Aujourd’hui, la bibliothèque de la Maison natale est un cadre à l’esthétique particulière et toujours émouvant. Ses boiseries de la fin du XIXe siècle deviennent rares et ne demandent qu’à être remises en valeur et à accueillir une nouvelle collection.
Sigrid Pavèse
[1] L’inscription grecque inscrite au-dessus de la porte d’entrée de la bibliothèque de l’abbaye de Saint-Gall en Suisse alémanique.
[2] CHOMTON (abbé), Saint Bernard et le château de Fontaines-lès-Dijon, 1891, I. p.11, note relative à un manuscrit de la Vita Secunda.
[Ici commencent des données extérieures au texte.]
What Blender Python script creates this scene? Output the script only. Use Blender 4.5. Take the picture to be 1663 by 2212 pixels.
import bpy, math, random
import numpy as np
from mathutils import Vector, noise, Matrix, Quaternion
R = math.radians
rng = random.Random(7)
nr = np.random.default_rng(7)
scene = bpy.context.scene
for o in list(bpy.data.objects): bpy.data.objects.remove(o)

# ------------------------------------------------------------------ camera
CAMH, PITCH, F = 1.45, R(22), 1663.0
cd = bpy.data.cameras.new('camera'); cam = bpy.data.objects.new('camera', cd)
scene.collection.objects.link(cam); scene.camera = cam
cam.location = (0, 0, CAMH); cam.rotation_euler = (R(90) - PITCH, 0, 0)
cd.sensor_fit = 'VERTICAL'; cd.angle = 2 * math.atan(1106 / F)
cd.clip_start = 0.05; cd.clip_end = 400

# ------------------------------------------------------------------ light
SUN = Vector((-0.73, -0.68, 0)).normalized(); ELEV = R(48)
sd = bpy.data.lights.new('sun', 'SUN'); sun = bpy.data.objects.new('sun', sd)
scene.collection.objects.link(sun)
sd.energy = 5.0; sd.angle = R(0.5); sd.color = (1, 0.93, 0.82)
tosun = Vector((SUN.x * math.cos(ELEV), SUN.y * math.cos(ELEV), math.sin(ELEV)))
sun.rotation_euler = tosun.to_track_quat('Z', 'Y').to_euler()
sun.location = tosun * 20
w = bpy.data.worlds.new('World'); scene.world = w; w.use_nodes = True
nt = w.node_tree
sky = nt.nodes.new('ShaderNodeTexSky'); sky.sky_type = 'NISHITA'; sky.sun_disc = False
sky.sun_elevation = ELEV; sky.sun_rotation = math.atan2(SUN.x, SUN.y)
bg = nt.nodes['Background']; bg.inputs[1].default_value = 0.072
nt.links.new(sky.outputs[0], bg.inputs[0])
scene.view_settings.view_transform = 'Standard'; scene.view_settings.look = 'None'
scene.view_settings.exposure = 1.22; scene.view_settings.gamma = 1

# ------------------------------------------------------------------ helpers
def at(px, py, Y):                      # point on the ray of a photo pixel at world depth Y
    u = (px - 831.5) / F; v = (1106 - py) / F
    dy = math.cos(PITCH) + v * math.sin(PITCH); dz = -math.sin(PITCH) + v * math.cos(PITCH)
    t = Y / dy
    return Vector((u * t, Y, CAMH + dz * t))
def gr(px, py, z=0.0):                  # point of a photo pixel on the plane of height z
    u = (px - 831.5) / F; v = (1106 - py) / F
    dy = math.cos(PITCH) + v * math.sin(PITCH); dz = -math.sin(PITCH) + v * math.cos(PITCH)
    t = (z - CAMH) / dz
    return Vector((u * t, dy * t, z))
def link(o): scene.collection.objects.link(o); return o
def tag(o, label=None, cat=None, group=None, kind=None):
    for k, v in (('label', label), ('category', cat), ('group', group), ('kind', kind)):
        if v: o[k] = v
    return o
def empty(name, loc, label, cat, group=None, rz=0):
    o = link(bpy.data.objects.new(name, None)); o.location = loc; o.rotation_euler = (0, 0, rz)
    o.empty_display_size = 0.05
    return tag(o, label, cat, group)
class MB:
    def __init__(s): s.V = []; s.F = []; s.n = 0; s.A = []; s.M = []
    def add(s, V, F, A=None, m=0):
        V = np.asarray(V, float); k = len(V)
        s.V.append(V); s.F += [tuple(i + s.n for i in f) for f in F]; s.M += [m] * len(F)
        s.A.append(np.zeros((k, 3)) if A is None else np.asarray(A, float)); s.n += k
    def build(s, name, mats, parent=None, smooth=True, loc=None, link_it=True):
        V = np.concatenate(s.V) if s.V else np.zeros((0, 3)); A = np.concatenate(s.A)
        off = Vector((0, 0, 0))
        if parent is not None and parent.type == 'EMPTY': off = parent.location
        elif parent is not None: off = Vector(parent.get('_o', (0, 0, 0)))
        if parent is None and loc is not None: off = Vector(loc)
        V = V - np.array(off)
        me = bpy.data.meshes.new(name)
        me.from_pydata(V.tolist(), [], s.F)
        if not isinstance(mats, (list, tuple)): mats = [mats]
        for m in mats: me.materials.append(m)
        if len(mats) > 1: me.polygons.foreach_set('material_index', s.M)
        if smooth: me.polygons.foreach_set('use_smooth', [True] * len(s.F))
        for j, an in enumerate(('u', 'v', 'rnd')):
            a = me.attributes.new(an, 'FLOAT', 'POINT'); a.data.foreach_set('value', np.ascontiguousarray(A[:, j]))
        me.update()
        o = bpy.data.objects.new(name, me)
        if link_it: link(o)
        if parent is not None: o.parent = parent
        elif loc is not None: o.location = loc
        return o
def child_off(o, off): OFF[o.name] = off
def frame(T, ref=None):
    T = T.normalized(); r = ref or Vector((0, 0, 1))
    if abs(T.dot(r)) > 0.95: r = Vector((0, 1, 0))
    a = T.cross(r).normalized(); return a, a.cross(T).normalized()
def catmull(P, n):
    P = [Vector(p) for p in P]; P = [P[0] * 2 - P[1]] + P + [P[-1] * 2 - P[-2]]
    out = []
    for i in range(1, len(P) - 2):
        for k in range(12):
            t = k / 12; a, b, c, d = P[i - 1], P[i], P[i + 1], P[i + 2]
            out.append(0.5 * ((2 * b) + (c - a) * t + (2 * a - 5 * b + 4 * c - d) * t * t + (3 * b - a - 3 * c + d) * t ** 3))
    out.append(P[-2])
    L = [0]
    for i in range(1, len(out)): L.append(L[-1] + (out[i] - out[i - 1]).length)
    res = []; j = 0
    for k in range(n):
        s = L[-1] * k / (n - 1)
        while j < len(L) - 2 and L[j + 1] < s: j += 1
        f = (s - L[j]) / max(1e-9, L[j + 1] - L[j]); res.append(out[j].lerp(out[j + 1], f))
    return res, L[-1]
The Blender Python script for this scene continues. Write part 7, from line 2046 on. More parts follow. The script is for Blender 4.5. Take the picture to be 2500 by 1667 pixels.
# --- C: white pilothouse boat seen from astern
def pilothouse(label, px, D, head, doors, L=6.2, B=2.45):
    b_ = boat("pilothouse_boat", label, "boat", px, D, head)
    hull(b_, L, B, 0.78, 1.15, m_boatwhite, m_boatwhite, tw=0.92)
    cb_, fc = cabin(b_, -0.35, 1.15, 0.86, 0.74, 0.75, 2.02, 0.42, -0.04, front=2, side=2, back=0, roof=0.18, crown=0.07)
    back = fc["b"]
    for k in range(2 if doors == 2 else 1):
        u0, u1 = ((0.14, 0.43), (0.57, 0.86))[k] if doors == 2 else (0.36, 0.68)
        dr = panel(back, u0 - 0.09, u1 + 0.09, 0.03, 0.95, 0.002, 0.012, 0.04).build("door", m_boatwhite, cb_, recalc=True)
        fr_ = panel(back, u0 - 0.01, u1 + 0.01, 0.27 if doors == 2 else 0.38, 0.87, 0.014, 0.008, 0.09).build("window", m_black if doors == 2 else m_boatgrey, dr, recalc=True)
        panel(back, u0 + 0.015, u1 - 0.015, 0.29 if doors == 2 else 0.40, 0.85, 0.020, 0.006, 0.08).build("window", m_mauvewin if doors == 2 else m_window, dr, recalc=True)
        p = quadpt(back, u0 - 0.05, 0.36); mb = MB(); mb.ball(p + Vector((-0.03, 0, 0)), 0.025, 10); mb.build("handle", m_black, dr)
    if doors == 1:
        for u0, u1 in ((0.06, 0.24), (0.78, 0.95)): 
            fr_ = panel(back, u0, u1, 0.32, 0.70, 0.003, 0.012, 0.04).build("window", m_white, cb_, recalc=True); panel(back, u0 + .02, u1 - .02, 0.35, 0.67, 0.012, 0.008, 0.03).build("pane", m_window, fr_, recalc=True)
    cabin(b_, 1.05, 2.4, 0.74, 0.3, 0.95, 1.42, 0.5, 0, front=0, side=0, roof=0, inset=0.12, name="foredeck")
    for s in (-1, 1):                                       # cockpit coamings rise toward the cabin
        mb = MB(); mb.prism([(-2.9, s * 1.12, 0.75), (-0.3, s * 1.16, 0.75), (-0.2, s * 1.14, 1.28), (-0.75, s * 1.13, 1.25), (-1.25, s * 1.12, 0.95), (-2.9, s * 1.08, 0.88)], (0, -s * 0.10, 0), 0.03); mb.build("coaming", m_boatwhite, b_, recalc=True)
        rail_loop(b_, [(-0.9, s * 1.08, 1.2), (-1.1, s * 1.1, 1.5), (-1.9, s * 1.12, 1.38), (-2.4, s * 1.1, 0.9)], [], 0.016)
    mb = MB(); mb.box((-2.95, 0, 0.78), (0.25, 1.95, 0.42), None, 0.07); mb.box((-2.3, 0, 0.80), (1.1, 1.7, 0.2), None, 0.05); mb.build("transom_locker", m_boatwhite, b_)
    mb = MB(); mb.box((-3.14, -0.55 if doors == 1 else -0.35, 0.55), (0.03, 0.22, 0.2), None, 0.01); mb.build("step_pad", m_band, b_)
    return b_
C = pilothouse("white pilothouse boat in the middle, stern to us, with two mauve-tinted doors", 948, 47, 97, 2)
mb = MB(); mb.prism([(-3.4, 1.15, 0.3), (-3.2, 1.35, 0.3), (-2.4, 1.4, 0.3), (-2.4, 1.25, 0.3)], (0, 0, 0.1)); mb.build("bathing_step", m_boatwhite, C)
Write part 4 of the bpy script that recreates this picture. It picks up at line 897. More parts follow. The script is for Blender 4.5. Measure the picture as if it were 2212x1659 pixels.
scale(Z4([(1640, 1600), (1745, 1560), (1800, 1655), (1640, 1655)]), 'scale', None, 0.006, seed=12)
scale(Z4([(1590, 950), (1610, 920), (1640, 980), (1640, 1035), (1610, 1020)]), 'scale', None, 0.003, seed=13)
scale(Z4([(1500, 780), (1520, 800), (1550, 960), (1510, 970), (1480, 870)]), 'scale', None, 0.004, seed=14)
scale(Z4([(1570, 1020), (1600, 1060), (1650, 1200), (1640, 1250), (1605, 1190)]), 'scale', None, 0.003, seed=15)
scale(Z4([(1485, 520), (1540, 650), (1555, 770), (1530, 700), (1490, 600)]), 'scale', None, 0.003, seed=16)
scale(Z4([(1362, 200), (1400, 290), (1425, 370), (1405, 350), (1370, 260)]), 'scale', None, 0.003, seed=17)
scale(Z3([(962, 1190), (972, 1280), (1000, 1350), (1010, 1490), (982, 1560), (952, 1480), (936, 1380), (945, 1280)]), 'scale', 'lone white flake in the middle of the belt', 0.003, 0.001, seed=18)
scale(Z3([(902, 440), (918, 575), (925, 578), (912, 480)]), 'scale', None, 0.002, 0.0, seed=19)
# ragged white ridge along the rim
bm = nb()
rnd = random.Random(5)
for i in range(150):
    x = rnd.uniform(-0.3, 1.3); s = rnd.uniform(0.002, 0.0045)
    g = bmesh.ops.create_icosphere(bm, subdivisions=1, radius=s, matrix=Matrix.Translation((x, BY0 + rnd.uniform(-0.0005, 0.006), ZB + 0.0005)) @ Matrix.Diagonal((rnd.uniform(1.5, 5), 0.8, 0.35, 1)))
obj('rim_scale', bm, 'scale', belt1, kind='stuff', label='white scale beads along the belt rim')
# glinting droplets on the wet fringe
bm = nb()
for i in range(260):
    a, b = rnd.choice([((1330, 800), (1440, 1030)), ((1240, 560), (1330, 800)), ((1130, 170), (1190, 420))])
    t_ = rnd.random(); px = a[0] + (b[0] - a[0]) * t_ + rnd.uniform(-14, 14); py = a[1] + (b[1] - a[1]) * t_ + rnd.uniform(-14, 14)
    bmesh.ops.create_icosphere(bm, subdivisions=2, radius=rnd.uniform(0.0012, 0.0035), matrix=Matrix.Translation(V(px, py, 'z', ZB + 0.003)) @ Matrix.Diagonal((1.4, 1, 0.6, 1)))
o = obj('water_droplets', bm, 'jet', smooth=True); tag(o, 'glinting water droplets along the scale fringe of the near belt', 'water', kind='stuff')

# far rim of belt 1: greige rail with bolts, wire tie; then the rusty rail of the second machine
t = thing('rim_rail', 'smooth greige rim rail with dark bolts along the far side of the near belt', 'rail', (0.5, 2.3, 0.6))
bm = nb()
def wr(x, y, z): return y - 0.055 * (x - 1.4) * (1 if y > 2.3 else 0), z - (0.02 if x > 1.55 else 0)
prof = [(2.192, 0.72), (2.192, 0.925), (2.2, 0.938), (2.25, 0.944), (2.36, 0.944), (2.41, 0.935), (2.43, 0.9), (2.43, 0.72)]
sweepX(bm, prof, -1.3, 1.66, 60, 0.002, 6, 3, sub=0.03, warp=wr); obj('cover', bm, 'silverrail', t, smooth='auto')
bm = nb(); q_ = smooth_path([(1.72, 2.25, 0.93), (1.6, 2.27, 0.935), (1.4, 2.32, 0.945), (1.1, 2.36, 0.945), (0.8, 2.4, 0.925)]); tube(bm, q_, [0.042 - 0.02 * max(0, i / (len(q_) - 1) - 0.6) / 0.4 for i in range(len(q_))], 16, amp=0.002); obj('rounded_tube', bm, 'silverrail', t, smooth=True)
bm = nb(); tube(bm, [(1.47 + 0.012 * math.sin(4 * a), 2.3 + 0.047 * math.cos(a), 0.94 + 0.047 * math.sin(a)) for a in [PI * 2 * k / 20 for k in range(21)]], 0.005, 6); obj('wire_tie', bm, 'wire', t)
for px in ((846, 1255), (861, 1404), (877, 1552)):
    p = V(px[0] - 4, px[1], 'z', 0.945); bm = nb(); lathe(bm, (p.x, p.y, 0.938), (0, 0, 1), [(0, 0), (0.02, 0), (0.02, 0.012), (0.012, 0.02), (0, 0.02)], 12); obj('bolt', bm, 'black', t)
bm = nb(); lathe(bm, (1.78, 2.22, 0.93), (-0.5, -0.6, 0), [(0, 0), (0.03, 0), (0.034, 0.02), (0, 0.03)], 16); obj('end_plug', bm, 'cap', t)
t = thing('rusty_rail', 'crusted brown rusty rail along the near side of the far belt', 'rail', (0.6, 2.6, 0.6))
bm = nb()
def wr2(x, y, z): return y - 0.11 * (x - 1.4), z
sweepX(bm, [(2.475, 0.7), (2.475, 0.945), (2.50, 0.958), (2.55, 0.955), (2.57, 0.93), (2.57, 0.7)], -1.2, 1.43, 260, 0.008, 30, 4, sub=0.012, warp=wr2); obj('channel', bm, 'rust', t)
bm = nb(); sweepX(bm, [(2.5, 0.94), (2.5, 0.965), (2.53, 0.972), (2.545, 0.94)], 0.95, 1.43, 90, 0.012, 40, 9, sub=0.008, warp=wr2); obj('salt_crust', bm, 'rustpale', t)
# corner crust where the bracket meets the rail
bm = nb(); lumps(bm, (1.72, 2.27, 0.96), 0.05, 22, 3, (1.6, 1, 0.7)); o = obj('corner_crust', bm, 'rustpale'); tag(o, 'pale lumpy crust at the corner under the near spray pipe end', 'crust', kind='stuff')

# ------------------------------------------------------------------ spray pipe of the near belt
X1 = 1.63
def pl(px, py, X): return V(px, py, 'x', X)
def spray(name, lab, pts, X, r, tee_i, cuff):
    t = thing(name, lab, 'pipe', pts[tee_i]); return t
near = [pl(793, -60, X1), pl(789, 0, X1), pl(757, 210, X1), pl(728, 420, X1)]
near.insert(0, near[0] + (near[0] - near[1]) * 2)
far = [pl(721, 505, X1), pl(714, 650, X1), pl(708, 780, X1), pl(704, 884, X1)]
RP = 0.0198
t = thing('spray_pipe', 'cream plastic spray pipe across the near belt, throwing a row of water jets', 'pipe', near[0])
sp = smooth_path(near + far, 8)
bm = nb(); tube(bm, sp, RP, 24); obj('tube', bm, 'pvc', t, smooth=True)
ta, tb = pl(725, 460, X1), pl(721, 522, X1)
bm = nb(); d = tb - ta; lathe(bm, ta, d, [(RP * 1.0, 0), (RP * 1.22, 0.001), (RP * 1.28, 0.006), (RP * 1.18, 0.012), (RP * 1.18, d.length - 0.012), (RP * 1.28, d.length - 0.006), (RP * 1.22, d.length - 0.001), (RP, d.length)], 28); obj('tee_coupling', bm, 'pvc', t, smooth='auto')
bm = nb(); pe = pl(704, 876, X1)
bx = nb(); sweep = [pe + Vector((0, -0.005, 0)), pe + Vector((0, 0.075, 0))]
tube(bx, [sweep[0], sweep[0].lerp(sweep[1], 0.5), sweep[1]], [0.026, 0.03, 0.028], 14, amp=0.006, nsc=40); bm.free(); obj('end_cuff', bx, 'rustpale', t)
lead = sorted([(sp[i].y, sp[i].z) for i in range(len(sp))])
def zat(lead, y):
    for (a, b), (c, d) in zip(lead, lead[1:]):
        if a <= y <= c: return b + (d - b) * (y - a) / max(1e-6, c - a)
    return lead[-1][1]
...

[3] Mort de Félix Poilblanc, directeur de la Maison natale, 16 juillet 1909, ; mort de Just de Lalaubie, propriétaire de la Maison natale depuis septembre 1908, décédé le 22 octobre 1909 à Leysin en Suisse.
[4] Archives diocésaines de Dijon, 2P 278, Note du conseil paroissial le 3 avril 1910 transmise à Monsieur de Lalaubie. Lettre de Joseph Massin au curé Rémy du 6 mars 1914.
[5] COLLIN (Lazare), Christian de Bretenières (1840-1914), Dijon, 1923, p. 441.
[6] MOYSE Gérard, Lettre du 30 septembre 1998 à l’auteur. Entrée le 1er octobre 1964 en provenance de l’évêché sous la cote J 2579/3.